Nursing home administrator Juanita Broaddrick waited 21 years to accuse Bill Clinton of rape. Her reason for not doing so sooner, she said, was that she did not think anyone would believe her over the word of Clinton, at that time a candidate for Governor of Arkansas.
At the time of the alleged rape, 1978, she was working as a volunteer in Clinton's campaign. She maintains that Clinton phoned her in her hotel room, asked to meet in that room rather than downstairs-- to avoid reporters, and once inside the room, forced himself on her.
She also claims that Clinton later tried to apologize to her, but that she told him to go to hell. She came forward with these charges after Clinton's celebrated Monica Lewinsky affair.

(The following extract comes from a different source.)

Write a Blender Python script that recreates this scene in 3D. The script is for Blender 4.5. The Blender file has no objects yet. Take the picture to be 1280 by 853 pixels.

Along with Lewinsky, Broaddrick was hardly alone in the string of women who have complained about Bill Clinton's womanizing ways. Others include Elizabeth Ward Gracen, a former Miss America;Kathleen Willey; Paula Jones; Dolly Kyle Browning; Jennifer Flowers; Sally Perdue; Christy Zercher; Eileen Wellstone; and Sandra Allen James.
If all or most of their charges are true, then Bill Clinton has been one busy boy, and Hillary has had to overlook a great deal to maintain her own political aspirations.